The term “bonded abrasive material” is generally used to describe abrasive material, most usually aluminium oxide, within a matrix such as clay, resin, glass or rubber. The term “coated abrasive material” is used to describe silicon dioxide coated on a backing material such as paper, cloth, rubber etc. Although the average particle size is often quoted for both of these products to provide a guide as to the coarseness of bonded and coated abrasive, it is found that the actual distribution of particle sizes, i.e. the difference between the maximum and the minimum particle size, is very large. By contrast lapping abrasives, typically used for honing and fine polishing optical equipment and gem stones, are known for their extreme performance tolerances due to the extremely low particle size distribution of the abrasive particles. As a consequence of this we have found that it is beneficial to follow treating a running surface with a 2000 Grit abrasive material (which has an average particle size of 12 microns), with a 40 micron lapping abrasive because the latter will smooth out the lines made by the larger particles found in the 2000 Grit material. Any lapping abrasive material may be used, however, we have found it extremely convenient to use lapping films which comprise tightly graded mineral particles coated on a plastic (e.g. polyester) film. Suitable lapping films are available from the company 3M™.
We have found that it is possible to achieve the benefits of using a lapping abrasive material without performing the first step using an abrasive material of finer than 1000 Grit.
Thus, in a second embodiment, the present invention provides the method of producing a running base with improved running speed and glide characteristics over snow, ice or water, and any artificial surface that mimics these surfaces, comprising sequentially treating at least one portion of the running base with one or more lapping abrasive materials having a progressively smaller particle size, wherein the final lapping abrasive material has a particle size of 40 microns or less.
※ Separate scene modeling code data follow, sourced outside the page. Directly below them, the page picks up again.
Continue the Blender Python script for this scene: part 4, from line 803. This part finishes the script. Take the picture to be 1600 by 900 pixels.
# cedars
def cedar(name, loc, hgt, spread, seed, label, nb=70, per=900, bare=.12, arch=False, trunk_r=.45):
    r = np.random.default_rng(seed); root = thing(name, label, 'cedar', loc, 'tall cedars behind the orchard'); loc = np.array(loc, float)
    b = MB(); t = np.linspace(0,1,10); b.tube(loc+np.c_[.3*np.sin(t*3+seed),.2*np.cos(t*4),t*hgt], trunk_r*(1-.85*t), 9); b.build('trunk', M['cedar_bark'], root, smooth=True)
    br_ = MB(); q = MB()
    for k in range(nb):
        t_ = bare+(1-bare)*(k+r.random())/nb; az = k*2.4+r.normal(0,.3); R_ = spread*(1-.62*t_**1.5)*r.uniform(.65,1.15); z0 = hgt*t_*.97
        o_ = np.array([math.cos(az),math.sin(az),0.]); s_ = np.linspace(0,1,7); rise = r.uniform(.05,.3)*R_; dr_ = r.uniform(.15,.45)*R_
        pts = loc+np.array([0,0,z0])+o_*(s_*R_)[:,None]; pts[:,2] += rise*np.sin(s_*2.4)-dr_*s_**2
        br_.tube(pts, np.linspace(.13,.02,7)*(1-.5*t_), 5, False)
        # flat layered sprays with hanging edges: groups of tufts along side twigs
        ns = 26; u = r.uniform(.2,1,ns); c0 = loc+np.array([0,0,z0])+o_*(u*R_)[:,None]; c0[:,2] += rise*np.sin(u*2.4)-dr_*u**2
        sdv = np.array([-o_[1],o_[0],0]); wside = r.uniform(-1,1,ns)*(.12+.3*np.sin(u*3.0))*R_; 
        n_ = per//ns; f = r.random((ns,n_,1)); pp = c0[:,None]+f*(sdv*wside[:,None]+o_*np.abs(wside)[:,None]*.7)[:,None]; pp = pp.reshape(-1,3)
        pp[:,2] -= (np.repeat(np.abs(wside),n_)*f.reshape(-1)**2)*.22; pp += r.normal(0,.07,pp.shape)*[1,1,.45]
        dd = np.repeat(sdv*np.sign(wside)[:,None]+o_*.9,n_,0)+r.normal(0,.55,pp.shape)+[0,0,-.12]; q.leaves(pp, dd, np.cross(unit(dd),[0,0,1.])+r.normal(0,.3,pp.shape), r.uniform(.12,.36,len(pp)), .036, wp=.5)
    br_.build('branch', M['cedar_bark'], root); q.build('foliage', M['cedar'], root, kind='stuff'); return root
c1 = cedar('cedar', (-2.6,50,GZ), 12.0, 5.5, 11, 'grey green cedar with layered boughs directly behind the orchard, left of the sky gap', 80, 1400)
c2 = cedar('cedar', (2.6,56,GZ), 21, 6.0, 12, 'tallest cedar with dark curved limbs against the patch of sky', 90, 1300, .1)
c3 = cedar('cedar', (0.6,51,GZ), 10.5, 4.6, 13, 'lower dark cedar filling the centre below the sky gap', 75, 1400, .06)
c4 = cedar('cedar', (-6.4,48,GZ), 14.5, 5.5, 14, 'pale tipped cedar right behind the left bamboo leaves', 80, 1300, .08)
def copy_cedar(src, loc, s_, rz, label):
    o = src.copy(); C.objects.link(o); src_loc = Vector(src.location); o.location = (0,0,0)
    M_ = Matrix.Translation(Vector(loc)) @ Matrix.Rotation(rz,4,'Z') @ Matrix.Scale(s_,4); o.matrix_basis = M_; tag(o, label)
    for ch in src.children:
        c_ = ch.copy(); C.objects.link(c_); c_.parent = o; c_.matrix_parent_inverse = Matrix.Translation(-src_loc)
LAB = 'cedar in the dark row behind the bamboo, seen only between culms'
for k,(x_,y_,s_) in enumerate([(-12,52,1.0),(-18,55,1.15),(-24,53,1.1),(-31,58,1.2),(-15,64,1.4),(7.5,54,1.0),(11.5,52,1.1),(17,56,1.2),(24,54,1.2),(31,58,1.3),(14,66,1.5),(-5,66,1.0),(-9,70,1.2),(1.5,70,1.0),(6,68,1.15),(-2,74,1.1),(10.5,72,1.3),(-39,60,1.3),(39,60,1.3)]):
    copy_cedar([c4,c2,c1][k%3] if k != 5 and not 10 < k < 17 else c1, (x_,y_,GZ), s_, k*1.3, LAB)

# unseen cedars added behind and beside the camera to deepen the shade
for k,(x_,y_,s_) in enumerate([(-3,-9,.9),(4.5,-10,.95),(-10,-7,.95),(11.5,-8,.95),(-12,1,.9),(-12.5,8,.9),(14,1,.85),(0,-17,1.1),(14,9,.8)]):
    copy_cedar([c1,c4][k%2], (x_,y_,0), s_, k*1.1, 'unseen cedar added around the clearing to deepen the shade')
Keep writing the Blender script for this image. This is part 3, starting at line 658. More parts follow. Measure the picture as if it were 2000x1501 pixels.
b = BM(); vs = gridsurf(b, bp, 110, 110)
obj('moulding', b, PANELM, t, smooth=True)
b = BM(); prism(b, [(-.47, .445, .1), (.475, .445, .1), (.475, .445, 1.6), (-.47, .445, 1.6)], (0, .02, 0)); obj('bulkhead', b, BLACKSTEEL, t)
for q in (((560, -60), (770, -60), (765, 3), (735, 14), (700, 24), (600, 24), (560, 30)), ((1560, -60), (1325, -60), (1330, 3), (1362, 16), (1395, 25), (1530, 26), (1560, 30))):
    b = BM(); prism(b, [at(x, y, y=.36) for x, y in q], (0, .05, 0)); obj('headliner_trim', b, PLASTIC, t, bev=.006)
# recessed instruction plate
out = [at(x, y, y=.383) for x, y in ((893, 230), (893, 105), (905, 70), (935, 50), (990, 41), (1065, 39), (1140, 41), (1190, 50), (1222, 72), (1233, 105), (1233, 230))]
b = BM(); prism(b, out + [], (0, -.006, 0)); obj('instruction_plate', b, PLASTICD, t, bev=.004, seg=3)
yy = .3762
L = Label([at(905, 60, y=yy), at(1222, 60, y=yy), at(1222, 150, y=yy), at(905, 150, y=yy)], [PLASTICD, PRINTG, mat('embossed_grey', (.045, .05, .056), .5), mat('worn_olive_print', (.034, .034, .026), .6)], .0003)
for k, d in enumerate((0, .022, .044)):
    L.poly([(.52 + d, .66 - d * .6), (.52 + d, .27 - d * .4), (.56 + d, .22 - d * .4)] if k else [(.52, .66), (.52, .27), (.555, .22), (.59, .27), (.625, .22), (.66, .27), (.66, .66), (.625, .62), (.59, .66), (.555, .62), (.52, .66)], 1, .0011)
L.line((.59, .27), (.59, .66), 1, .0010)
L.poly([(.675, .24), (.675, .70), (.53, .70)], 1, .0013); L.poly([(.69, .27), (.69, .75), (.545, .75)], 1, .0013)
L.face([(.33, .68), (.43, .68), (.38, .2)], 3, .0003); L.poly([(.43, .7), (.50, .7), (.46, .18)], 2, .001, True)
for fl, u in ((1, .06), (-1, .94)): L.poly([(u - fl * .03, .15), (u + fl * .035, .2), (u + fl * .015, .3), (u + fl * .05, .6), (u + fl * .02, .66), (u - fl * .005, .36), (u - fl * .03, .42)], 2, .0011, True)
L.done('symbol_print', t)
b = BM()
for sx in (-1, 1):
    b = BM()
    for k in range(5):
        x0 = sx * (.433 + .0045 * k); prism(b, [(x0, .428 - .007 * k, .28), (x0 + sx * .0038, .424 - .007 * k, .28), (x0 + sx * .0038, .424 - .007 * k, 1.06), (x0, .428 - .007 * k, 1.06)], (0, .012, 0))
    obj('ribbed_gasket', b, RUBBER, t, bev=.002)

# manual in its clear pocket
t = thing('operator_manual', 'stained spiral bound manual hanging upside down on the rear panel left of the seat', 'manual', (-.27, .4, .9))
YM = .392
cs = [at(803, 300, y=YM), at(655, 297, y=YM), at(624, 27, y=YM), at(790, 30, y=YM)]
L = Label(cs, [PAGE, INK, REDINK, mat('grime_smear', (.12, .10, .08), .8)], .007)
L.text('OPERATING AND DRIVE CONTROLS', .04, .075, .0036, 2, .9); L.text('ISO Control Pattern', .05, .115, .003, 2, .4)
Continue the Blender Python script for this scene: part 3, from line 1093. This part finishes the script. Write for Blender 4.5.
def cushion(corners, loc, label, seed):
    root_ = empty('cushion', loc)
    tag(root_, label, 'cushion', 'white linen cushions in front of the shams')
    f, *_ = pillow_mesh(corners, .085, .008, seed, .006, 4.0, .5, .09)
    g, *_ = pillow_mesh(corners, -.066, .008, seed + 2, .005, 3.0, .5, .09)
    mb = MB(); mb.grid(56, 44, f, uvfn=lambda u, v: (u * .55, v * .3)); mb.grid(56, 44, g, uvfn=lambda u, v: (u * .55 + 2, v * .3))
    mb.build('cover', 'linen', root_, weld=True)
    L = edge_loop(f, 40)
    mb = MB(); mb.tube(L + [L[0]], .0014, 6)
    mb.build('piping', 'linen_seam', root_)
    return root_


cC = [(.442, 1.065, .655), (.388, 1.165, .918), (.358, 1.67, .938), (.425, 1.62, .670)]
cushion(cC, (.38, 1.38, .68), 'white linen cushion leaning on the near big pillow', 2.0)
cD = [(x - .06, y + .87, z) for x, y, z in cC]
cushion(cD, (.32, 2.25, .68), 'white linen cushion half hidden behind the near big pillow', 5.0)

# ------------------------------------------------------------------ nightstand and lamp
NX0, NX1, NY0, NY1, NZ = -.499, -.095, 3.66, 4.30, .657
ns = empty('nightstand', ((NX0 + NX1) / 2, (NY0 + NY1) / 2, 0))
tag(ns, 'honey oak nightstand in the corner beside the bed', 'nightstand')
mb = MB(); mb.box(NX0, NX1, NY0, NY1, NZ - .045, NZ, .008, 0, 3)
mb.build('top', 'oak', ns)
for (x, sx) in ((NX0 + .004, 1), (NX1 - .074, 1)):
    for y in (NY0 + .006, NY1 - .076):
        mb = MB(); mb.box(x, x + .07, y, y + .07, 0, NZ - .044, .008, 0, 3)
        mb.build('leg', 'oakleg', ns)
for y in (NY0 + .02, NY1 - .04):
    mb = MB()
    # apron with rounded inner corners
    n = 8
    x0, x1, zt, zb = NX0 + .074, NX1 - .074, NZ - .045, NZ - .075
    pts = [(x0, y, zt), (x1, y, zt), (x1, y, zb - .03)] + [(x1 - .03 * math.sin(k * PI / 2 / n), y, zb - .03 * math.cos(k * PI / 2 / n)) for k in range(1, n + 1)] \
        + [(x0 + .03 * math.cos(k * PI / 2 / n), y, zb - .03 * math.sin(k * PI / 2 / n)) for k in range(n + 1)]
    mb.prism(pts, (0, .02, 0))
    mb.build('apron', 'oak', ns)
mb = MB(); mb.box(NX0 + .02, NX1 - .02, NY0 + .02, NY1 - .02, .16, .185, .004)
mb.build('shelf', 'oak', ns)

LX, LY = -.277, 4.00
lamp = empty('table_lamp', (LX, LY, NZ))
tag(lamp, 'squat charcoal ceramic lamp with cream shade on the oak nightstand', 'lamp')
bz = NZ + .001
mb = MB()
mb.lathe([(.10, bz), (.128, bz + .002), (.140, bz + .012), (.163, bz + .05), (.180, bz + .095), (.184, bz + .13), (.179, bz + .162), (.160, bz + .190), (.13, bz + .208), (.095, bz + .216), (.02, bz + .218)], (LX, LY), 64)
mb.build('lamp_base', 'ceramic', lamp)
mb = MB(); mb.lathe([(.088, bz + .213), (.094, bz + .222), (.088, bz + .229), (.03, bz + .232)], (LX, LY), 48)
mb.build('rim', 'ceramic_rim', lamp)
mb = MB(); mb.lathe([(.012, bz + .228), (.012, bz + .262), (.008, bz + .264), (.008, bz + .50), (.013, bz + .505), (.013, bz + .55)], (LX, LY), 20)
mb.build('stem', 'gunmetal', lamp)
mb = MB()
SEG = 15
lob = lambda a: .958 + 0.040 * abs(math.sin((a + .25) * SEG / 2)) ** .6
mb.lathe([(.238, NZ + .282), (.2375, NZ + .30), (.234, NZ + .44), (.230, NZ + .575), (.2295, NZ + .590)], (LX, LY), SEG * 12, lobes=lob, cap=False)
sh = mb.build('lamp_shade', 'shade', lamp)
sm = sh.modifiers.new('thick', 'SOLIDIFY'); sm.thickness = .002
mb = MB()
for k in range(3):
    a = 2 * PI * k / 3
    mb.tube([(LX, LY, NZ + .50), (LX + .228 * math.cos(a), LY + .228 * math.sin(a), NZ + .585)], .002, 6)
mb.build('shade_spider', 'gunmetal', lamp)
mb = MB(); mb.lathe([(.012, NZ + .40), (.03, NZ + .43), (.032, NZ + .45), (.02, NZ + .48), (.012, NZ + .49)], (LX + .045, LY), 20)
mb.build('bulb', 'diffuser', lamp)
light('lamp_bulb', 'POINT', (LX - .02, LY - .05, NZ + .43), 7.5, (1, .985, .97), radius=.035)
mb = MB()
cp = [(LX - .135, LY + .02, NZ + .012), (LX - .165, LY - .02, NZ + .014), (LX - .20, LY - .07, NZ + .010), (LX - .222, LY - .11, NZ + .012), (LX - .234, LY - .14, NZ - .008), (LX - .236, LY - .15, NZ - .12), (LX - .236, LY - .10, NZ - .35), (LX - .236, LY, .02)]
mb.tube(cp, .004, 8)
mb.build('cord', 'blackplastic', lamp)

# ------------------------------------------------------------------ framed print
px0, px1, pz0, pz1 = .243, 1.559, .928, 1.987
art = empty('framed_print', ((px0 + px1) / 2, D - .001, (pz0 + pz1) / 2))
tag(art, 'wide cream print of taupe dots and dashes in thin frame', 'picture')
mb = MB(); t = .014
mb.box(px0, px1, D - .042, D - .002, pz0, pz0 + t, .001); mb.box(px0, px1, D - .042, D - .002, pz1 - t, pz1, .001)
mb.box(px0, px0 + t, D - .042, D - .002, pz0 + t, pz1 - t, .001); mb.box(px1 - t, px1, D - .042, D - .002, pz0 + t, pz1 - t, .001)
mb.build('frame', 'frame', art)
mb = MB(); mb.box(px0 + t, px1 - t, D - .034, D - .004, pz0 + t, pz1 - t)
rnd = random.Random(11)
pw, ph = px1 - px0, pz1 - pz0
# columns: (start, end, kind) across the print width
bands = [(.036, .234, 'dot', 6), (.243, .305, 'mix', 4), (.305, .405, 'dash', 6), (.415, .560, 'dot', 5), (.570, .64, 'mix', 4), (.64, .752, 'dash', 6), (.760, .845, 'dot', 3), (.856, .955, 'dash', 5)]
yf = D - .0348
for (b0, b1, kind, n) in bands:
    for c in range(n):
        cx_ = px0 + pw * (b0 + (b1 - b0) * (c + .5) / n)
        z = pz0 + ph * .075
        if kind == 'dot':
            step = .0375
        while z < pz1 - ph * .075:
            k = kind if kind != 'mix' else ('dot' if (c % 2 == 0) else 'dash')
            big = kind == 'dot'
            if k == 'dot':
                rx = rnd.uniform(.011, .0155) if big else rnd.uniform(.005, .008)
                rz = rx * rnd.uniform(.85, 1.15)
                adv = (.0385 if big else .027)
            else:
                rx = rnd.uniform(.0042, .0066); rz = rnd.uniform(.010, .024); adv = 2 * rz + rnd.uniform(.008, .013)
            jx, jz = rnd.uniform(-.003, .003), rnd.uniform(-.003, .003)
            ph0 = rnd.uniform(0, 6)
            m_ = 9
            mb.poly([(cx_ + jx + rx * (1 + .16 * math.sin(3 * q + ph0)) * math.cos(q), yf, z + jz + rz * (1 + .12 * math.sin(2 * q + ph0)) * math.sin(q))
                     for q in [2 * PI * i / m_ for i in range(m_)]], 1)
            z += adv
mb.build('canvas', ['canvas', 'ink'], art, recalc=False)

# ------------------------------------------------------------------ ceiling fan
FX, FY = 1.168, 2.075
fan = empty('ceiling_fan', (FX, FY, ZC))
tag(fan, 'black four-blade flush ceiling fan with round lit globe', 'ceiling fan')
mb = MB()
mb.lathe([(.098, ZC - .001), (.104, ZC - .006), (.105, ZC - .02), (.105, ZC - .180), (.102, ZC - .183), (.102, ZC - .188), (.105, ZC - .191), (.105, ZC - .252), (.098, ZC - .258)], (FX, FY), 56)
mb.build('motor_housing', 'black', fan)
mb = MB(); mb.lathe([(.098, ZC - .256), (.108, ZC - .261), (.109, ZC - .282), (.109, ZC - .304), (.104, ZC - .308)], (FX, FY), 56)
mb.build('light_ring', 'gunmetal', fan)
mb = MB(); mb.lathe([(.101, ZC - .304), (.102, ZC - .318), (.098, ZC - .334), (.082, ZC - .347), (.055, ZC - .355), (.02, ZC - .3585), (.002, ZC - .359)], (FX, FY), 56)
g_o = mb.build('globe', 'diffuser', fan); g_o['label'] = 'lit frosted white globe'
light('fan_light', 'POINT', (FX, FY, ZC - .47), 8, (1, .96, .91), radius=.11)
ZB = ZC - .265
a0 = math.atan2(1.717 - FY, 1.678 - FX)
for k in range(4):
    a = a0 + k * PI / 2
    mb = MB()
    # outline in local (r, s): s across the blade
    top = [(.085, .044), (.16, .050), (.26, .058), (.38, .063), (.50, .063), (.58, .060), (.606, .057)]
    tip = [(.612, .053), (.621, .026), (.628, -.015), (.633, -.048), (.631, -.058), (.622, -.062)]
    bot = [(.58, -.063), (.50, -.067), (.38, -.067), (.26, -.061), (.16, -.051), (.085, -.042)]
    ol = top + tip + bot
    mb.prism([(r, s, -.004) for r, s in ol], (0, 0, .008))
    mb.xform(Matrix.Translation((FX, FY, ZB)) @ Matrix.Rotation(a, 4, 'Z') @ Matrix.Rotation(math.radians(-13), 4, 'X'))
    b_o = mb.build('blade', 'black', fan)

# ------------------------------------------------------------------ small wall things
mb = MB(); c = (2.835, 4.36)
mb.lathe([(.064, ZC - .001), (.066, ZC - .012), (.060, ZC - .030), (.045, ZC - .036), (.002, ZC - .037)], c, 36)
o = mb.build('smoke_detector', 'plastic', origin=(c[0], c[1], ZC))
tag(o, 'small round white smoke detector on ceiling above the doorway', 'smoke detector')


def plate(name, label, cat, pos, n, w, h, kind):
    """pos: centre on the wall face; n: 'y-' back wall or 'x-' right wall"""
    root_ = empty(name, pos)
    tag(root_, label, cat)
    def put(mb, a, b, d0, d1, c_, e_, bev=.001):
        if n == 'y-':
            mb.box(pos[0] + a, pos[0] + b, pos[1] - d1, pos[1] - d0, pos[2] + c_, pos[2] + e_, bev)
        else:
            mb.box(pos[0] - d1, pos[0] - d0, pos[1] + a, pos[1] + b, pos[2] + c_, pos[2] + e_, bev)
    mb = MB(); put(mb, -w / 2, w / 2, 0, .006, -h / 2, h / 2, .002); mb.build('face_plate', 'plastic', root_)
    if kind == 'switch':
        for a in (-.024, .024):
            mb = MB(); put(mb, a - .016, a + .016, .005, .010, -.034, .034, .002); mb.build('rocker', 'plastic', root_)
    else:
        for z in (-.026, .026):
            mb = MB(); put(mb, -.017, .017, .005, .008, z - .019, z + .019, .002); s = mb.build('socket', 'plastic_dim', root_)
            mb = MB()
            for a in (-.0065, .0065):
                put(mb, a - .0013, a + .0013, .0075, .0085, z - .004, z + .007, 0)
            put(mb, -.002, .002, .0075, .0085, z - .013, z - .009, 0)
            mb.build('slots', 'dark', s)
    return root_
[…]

Preferably the final lapping abrasive has a particle size of 30 microns or less, further preferably 10 microns or less, and a final lapping abrasive particle size of 0.0001 microns is especially preferred. Significant advantages are achieved when the final lapping abrasive material has a particle size in the range 0.05 and 0.01 microns. Further preferably two or more lapping abrasive materials may be used.
Treatment of the running base with the one or more abrasive materials may be under dry conditions, although it is preferable to use a cutting fluid. Any suitable fluid may be used such as water or water mixed with an additive such as a detergent, lubricant, coolant or antioxidant. Preferably, the running base is cleaned, for example with water or by wiping with a cloth, before treatment with the next abrasive material in the sequence.
The method of the present invention can be further improved by using a reference surface in conjunction with the abrasive material, which reference surface is preferably profiled to correspond with the desired profile of the running base. It is envisaged that the abrasive material is either fixedly bonded in some way to the reference surface or the abrasive material is removably fixed to it so that one abrasive material may be interchanged with the next as the method of the present invention is performed. The present invention may be performed in any convenient way such as manually or using a mechanically operated tool, powered for example, electrically, by clockwork, pneumatically, hydraulically or by any other source of mechanical power.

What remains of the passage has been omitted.